12.16.2014

one year ago today

One year ago today, two pink lines appeared on the home pregnancy test I took on a whim. I'm still not sure why I took it. I decided that I should have had stomach cramps by now and so I took it in the middle of the afternoon while Ethan sat at the table coloring in a coloring book. We had just returned home from a five mile walk to and from Starbucks with our friends. We had just been discussing future children on our walk and I had said I thought I was ready to try for another. I remember the feeling of excited panic when those lines appeared. I remember the way I couldn't wait for my husband to come home from work so I could surprise him but, by the time he got home, I was so anxious and excited that all I could do was thrust a box containing the pregnancy test at him.

One year ago today, I texted photos of those pink lines to my best friends and realized that they're all teachers and I had to wait so impatiently for three o'clock to roll around so they could see my texts to them.

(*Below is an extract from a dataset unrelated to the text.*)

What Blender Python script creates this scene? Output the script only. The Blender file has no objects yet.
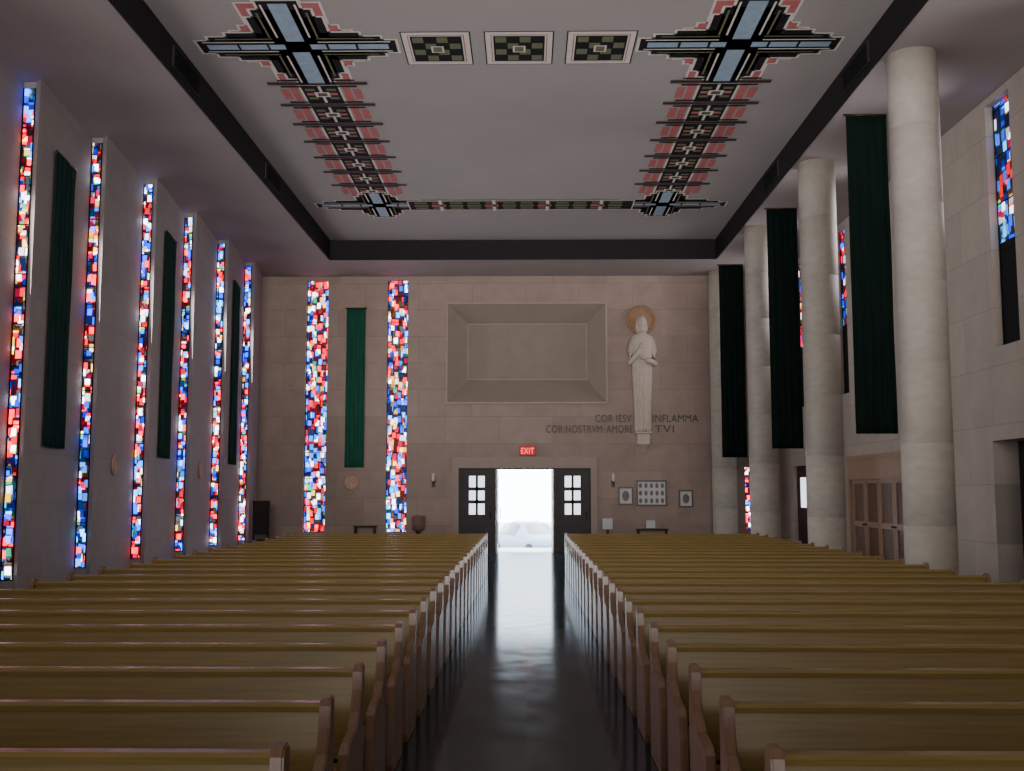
import bpy, bmesh, math, random
from mathutils import Vector, Matrix
random.seed(7)
C = bpy.context.scene.collection
D = 31.0; XL=-7.92; XR=7.58; ZS=8.22; ZR=8.77; XC=5.73
RX0,RX1=-5.47,5.28; RY1=28.7; Y0=-8.0

# ---------------- materials
def nt(name):
    m=bpy.data.materials.new(name); m.use_nodes=True
    n=m.node_tree; b=n.nodes['Principled BSDF']; return m,n,b
def lin(c):
    return tuple(((x/255.0)/12.92 if x/255.0<=0.04045 else ((x/255.0+0.055)/1.055)**2.4) for x in c)+(1,)
def mat(name,col,rough=0.6,metal=0.0,var=0.15,scale=6.0,bump=0.0,stretch=(1,1,1),spec=0.5):
    m,n,b=nt(name); c=lin(col)
    tc=n.nodes.new('ShaderNodeTexCoord'); mp=n.nodes.new('ShaderNodeMapping'); mp.inputs['Scale'].default_value=stretch
    no=n.nodes.new('ShaderNodeTexNoise'); no.inputs['Scale'].default_value=scale; no.inputs['Detail'].default_value=5
    n.links.new(tc.outputs['Object'],mp.inputs['Vector']); n.links.new(mp.outputs['Vector'],no.inputs['Vector'])
    r=n.nodes.new('ShaderNodeValToRGB'); r.color_ramp.elements[0].position=0.3; r.color_ramp.elements[1].position=0.7
    r.color_ramp.elements[0].color=tuple(x*(1-var) for x in c[:3])+(1,)
    r.color_ramp.elements[1].color=tuple(min(1,x*(1+var)) for x in c[:3])+(1,)
    n.links.new(no.outputs['Fac'],r.inputs['Fac']); n.links.new(r.outputs['Color'],b.inputs['Base Color'])
    b.inputs['Roughness'].default_value=rough; b.inputs['Metallic'].default_value=metal
    b.inputs['Specular IOR Level'].default_value=spec
    if bump>0:
        bp=n.nodes.new('ShaderNodeBump'); bp.inputs['Strength'].default_value=bump; bp.inputs['Distance'].default_value=0.02
        n.links.new(no.outputs['Fac'],bp.inputs['Height']); n.links.new(bp.outputs['Normal'],b.inputs['Normal'])
    return m
def emis(name,col,s,rough=.4):
    m,n,b=nt(name); b.inputs['Base Color'].default_value=lin(col); b.inputs['Emission Color'].default_value=lin(col)
    b.inputs['Emission Strength'].default_value=s; b.inputs['Roughness'].default_value=rough; return m
def stone(name,col,axis,bw=1.6,bh=0.8,joint=0.75,var=0.12,rough=.75):
    m,n,b=nt(name); c=lin(col)
    g=n.nodes.new('ShaderNodeNewGeometry'); s=n.nodes.new('ShaderNodeSeparateXYZ'); k=n.nodes.new('ShaderNodeCombineXYZ')
    n.links.new(g.outputs['Position'],s.inputs[0])
    n.links.new(s.outputs['X' if axis=='x' else 'Y'],k.inputs[0]); n.links.new(s.outputs['Z' if axis!='f' else 'X'],k.inputs[1])
    br=n.nodes.new('ShaderNodeTexBrick'); br.inputs['Scale'].default_value=1.0
    br.inputs['Brick Width'].default_value=bw; br.inputs['Row Height'].default_value=bh
    br.inputs['Mortar Size'].default_value=0.008; br.inputs['Mortar Smooth'].default_value=0.3
    br.inputs['Color1'].default_value=tuple(x*(1-var*.6) for x in c[:3])+(1,)
    br.inputs['Color2'].default_value=tuple(x*(1+var*.6) for x in c[:3])+(1,)
    br.inputs['Mortar'].default_value=tuple(x*joint for x in c[:3])+(1,)
    n.links.new(k.outputs[0],br.inputs['Vector'])
    no=n.nodes.new('ShaderNodeTexNoise'); no.inputs['Scale'].default_value=2.2; no.inputs['Detail'].default_value=9; no.inputs['Roughness'].default_value=.65
    n.links.new(g.outputs['Position'],no.inputs['Vector'])
    r=n.nodes.new('ShaderNodeValToRGB'); r.color_ramp.elements[0].position=.3; r.color_ramp.elements[1].position=.72
    r.color_ramp.elements[0].color=(1-var*1.6,)*3+(1,); r.color_ramp.elements[1].color=(1,1,1,1)
    n.links.new(no.outputs['Fac'],r.inputs['Fac'])
    mx=n.nodes.new('ShaderNodeMix'); mx.data_type='RGBA'; mx.blend_type='MULTIPLY'; mx.inputs['Factor'].default_value=1
    n.links.new(br.outputs['Color'],mx.inputs['A']); n.links.new(r.outputs['Color'],mx.inputs['B'])
    n.links.new(mx.outputs['Result'],b.inputs['Base Color'])
    bp=n.nodes.new('ShaderNodeBump'); bp.inputs['Strength'].default_value=.25; bp.inputs['Distance'].default_value=.01
    n.links.new(no.outputs['Fac'],bp.inputs['Height']); n.links.new(bp.outputs['Normal'],b.inputs['Normal'])
    b.inputs['Roughness'].default_value=rough; b.inputs['Specular IOR Level'].default_value=.3
    return m
def glassmat(name,strength,sc=7.0,seed=0.0,pale=0.05,bias=0.0,cx=None):
    m,n,b=nt(name)
    def math_(op,a,bb=None,c=None,clamp=False):
        q=n.nodes.new('ShaderNodeMath'); q.operation=op; q.use_clamp=clamp
        for i,v_ in enumerate((a,bb,c)):
            if v_ is None: continue
            if isinstance(v_,(int,float)): q.inputs[i].default_value=v_
            else: n.links.new(v_,q.inputs[i])
        return q.outputs[0]
    g=n.nodes.new('ShaderNodeNewGeometry'); mp=n.nodes.new('ShaderNodeMapping')
    mp.inputs['Location'].default_value=(seed,seed*1.7,seed*.6); mp.inputs['Scale'].default_value=(sc*1.25,sc*1.25,sc*.85)
    n.links.new(g.outputs['Position'],mp.inputs['Vector'])
    wn=n.nodes.new('ShaderNodeTexNoise'); wn.inputs['Scale'].default_value=.6; wn.inputs['Detail'].default_value=1
    n.links.new(mp.outputs['Vector'],wn.inputs['Vector'])
    add=n.nodes.new('ShaderNodeMix'); add.data_type='VECTOR'; add.inputs['Factor'].default_value=.26
    n.links.new(mp.outputs['Vector'],add.inputs[4]); n.links.new(wn.outputs['Color'],add.inputs[5])
    v=n.nodes.new('ShaderNodeTexVoronoi'); v.distance='CHEBYCHEV'; v.inputs['Scale'].default_value=1.0; v.inputs['Randomness'].default_value=1
    n.links.new(add.outputs[1],v.inputs['Vector'])
    sp=n.nodes.new('ShaderNodeSeparateColor'); n.links.new(v.outputs['Color'],sp.inputs[0])
    big=n.nodes.new('ShaderNodeTexNoise'); big.inputs['Detail'].default_value=1
    n.links.new(v.outputs['Position'],big.inputs['Vector']); big.inputs['Scale'].default_value=.2
    fam=math_('MULTIPLY_ADD',big.outputs['Fac'],1.7,-.85+bias+.15)
    s=n.nodes.new('ShaderNodeSeparateXYZ'); n.links.new(g.outputs['Position'],s.inputs[0])
    sn=math_('SINE',math_('MULTIPLY_ADD',s.outputs['Z'],2*math.pi/1.56,seed))
    if cx is not None:
        # repeating medallions: elliptical warm centres between cool borders
        dx=math_('ABSOLUTE',math_('SUBTRACT',s.outputs['X'],cx))
        inside=math_('SUBTRACT',math_('MULTIPLY_ADD',sn,.07,.20),dx)
        fam=math_('ADD',fam,math_('MULTIPLY_ADD',math_('GREATER_THAN',inside,0),.34,-.17))
    else:
        fam=math_('MULTIPLY_ADD',sn,.14,fam)
    idx=math_('MULTIPLY_ADD',sp.outputs['Red'],.72,fam,True)
    r=n.nodes.new('ShaderNodeValToRGB'); r.color_ramp.interpolation='CONSTANT'; e=r.color_ramp.elements
    cols=[(0,(.15,.7,1.5)),(.06,(.0,.05,1.2)),(.22,(.0,.01,.30)),(.29,(.02,.18,1.6)),(.38,(.02,.5,.30)),(.415,(1.3,.8,.05)),(.44,(1.6,1.75,2.1)),(.50+pale,(1.3,.0,.02)),(.66,(.30,.0,.03)),(.73,(1.6,.0,.02)),(.83,(2.0,1.5,1.4)),(.89,(1.6,.70,.02)),(.93,(.9,.0,.04)),(.97,(.03,.3,1.4))]
    e[0].position=0; e[0].color=cols[0][1]+(1,); e[1].position=cols[1][0]; e[1].color=cols[1][1]+(1,)
    for p,c in cols[2:]:
        x=e.new(p); x.color=c+(1,)
    n.links.new(idx,r.inputs['Fac'])
    l=n.nodes.new('ShaderNodeMapRange'); l.inputs['From Min'].default_value=.38; l.inputs['From Max'].default_value=.50; l.inputs['To Min'].default_value=1; l.inputs['To Max'].default_value=.03
    n.links.new(v.outputs['Distance'],l.inputs['Value'])
    vv=math_('MULTIPLY_ADD',sp.outputs['Green'],1.4,.35)
    k2=math_('MULTIPLY',math_('MULTIPLY',l.outputs[0],vv),strength)
    n.links.new(r.outputs['Color'],b.inputs['Emission Color']); n.links.new(k2,b.inputs['Emission Strength'])
    b.inputs['Base Color'].default_value=(.01,.01,.015,1); b.inputs['Roughness'].default_value=.4; b.inputs['Specular IOR Level'].default_value=.2
    return m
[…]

Freak outs and excitement and "oh my gosh!" and plans on how to tell our families. One year ago today, I ran out to Wal-Mart and bought a t-shirt and iron on letters. I couldn't get the iron to work so the "Big Brother" I had intended ended up just saying "Big Bro." The following night, Ethan wore the shirt to my parents house to help them decorate their tree. "Just don't say anything to Ethan yet," I whispered. "I want to make sure everything is okay first."

One year ago today, we began planning for a life with two beautiful children in it. We stayed up late into the night talking about names and nursery ideas and how I just knew the baby would be a girl. I just knew it. It had nothing to do with the fact this pregnancy was already and would continue to be so different from my first. For some reason, I just knew she was a girl.

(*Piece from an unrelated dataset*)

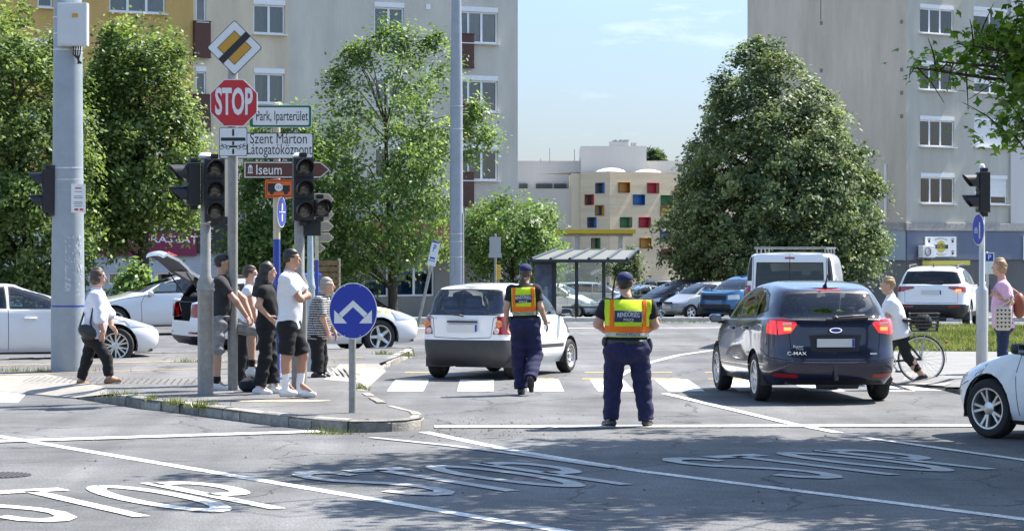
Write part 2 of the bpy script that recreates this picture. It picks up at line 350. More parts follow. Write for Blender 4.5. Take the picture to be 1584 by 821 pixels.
paint('cycle_path_line', [q for q in stroke([(-8.0, 38.9), (-5, 41.0), (-2.4, 42.4)], .06)], M_YEL, KH + .007)
mb = MB(); mb.add([(-2.9 + .62 * math.cos(t) * (1 + .1 * math.sin(3 * t)), 32.4 + .28 * math.sin(t), KH + .005) for t in np.linspace(0, 6.28, 18)[:-1]], [tuple(range(17))]); struct(mb.build('sand_patch', worn('sand', (.42, .35, .25), 1.0)))
# right corner
ro = [(*G2(1384, 594), .02), (*G2(1440, 601), .02), (*G2(1466, 604.5), .06), (*G2(1500, 612), KH), (*G2(1590, 628), KH), (16, 35, KH), (24, 47, KH), (24, 63, KH), (9.6, 63.4, KH), (8.0, 60, KH), (6.9, 54, KH), (6.2, 46, KH), (5.9, 42, .03)]
ring_pave('pavement', ro, .5, KH, mat('pale_pavement', (.2, .195, .187), .9, var=.18, vs=2, bump=.4, bs=80))
kerb('kerb', [G2(1440, 601), G2(1466, 604.5), G2(1500, 612), G2(1590, 628), (16, 35)], M_KERB, lo=lambda t: min(1, .2 + t * 5))
kerb('kerb', [(24, 63), (9.6, 63.4), (8, 60), (6.9, 54), (6.2, 46), (5.9, 42)], M_KERB, lo=lambda t: min(1, (1 - t) * 5 + .15))
mb = MB(); a = G2(1395, 595); b = G2(1462, 604); mb.add([(a[0], a[1] + .04, .026), (b[0], b[1] + .05, .066), (b[0] + .5, b[1] + 1.3, KH + .005), (a[0] + .3, a[1] + 1.5, KH + .005)], [(0, 1, 2, 3)]); struct(mb.build('pavement_ramp', M_RAMP))
# verge: earth sheet and grass blades
GV = [(6.75, 48.2), (18, 46.6), (24, 48), (24, 62.2), (10.2, 62.6), (8.6, 59.5), (7.4, 54)]
mb = MB(); mb.add([(x, y, KH + .012) for x, y in GV], [tuple(range(len(GV)))]); struct(mb.build('verge', mat('verge_soil', (.13, .15, .05), .95, var=.35, vs=2.5), tri=True))
def inpoly(x, y, P):
    c = np.zeros(x.shape, bool); n = len(P)
    for i in range(n):
        (x0, y0), (x1, y1) = P[i], P[(i + 1) % n]
        k = ((y0 > y) != (y1 > y)) & (x < (x1 - x0) * (y - y0) / ((y1 - y0) or 1e-9) + x0); c ^= k
    return c
def leaf_mat(name, dark, light, trans=.35, rough=.45):
    if name in MATS: return MATS[name]
    m = bpy.data.materials.new(name); m.use_nodes = True; MATS[name] = m
    n = m.node_tree.nodes; l = m.node_tree.links; n.clear(); o = n.new('ShaderNodeOutputMaterial')
    at = n.new('ShaderNodeAttribute'); at.attribute_name = 'tint'; r = n.new('ShaderNodeValToRGB'); e = r.color_ramp.elements
    e[0].color = (*dark, 1); e[1].color = (*light, 1); l.new(at.outputs['Fac'], r.inputs[0])
    b = n.new('ShaderNodeBsdfPrincipled'); b.inputs['Roughness'].default_value = rough; b.inputs['Specular IOR Level'].default_value = .4; l.new(r.outputs[0], b.inputs['Base Color'])
    t = n.new('ShaderNodeBsdfTranslucent'); hs = n.new('ShaderNodeHueSaturation'); hs.inputs['Value'].default_value = 1.5; hs.inputs['Saturation'].default_value = 1.15; hs.inputs['Hue'].default_value = .485
    l.new(r.outputs[0], hs.inputs['Color']); l.new(hs.outputs[0], t.inputs[0])
    k = n.new('ShaderNodeMixShader'); k.inputs[0].default_value = trans; l.new(b.outputs[0], k.inputs[1]); l.new(t.outputs[0], k.inputs[2]); l.new(k.outputs[0], o.inputs[0]); return m
M_GRASS = leaf_mat('grass_blades', (.05, .08, .018), (.22, .25, .08), .35)
def grass(name, x, y, z, h0, h1, wd=.012):
    n = len(x); a = rng.uniform(0, 6.28, n); h = rng.uniform(h0, h1, n); lean = rng.normal(0, .35, (n, 2)) * h[:, None]
    dx, dy = np.cos(a) * wd, np.sin(a) * wd
    V = np.empty((n, 3, 3), np.float32); V[:, 0] = np.stack([x - dx, y - dy, z], 1); V[:, 1] = np.stack([x + dx, y + dy, z], 1); V[:, 2] = np.stack([x + lean[:, 0], y + lean[:, 1], z + h], 1)
    me = arr_mesh(name, V.reshape(-1, 3), np.arange(3 * n).reshape(-1, 3), M_GRASS)
    t = np.repeat(np.clip(rng.beta(2, 2, n) + .25 * np.sin(x * 1.7) * np.cos(y * .9), 0, 1), 3).astype(np.float32)
    me.attributes.new('tint', 'FLOAT', 'POINT').data.foreach_set('value', t)
    return struct(link(name, me), 'stuff')
n = 60000; gx = rng.uniform(6.7, 16, n); gy = rng.uniform(46.6, 62.6, n); k = inpoly(gx, gy, GV); gx, gy = gx[k], gy[k]
grass('grass', gx, gy, np.full(len(gx), KH + .01), .03, .12, .022)
# weeds along the kerbs
wx, wy, wz = [], [], []
def weed(px, py, n, sp=.12, z=KH, sy=.05):
    x, y = G2(px, py, z); wx.append(rng.normal(x, sp, n)); wy.append(rng.normal(y, sy, n)); wz.append(np.full(n, z - .02))
for px, py, n, sp in ((190, 611, 80, .12), (234, 617.5, 60, .05), (272, 623, 110, .07), (312, 627.5, 180, .1), (556, 602, 110, .05), (60, 574, 300, .5), (400, 561, 260, .5), (290, 560, 120, .12), (592, 548, 160, .08), (630, 549, 80, .08)): weed(px, py, n, sp)
for px, py, n, sp in ((515, 671, 160, .14), (640, 500, 700, .35), (1050, 498, 200, .6)): weed(px, py, n, sp, 0.0)
grass('weeds', np.concatenate(wx), np.concatenate(wy), np.concatenate(wz), .03, .13, .007)
# concrete edge between the cross street and the car park
mb = MB()
for k in range(46): mb.box((-26 + k * 1.3, 79, zg(79) + .06), (1.27, .3, .14))
struct(mb.build('kerb', mat('pale_kerb', (.5, .47, .42), .9, var=.25, vs=3), bev=.02))
# grit lying on the asphalt
n = 560; gx = np.concatenate([rng.normal(-.2, .5, 260), rng.uniform(-4, 4, n - 260)]); gy = np.concatenate([rng.normal(29.2, 1.0, 260), rng.uniform(20, 36, n - 260)])
mb = MB()
for x, y in zip(gx, gy):
    if inpoly(np.array([x]), np.array([y]), [p[:2] for p in outl])[0]: continue
    r_ = abs(random.gauss(0, .005)) + .003; mb.add([(x - r_, y - r_, .002), (x + r_, y - r_ * .5, .002), (x, y + r_, .002), (x, y, .002 + r_)], [(0, 1, 3), (1, 2, 3), (2, 0, 3)])
struct(mb.build('grit', mat('grit', (.09, .08, .07), .95)), 'stuff')
mb = MB()
mb.lathe([(.0, .002), (.3, .002), (.31, .0)], 28, T=Matrix.Translation((*G2(-5, 735), .004)))
for k in range(-6, 7): 
    w2 = math.sqrt(.09 - (k * .045) ** 2) if abs(k * .045) < .3 else 0; mb.box((G2(-5, 735)[0] + k * .045, G2(-5, 735)[1], .009), (.014, 2 * w2, .006), 1)
struct(mb.build('manhole_cover', [mat('cast_iron', (.05, .048, .045), .7, .5), M_DARK]))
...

One year ago today, I ordered a baby book on Amazon that matched the one we had for Ethan. I imagined a life with our two children. I wondered who she would be. A year later, I'm still wondering who she would be. A lifetime later, I will still be wondering the same thing.

One year ago today, our lives changed in ways that we didn't imagine at the time. We would be welcoming and mourning the loss of a child simultaneously, trying to make sense of the pain that we would never be able to make sense of. If the ending had to stay the same, I would still relive the beginning over and over again.

One year ago today, we learned Wylie was on the way. How two little pink lines changed our lives in such a big way.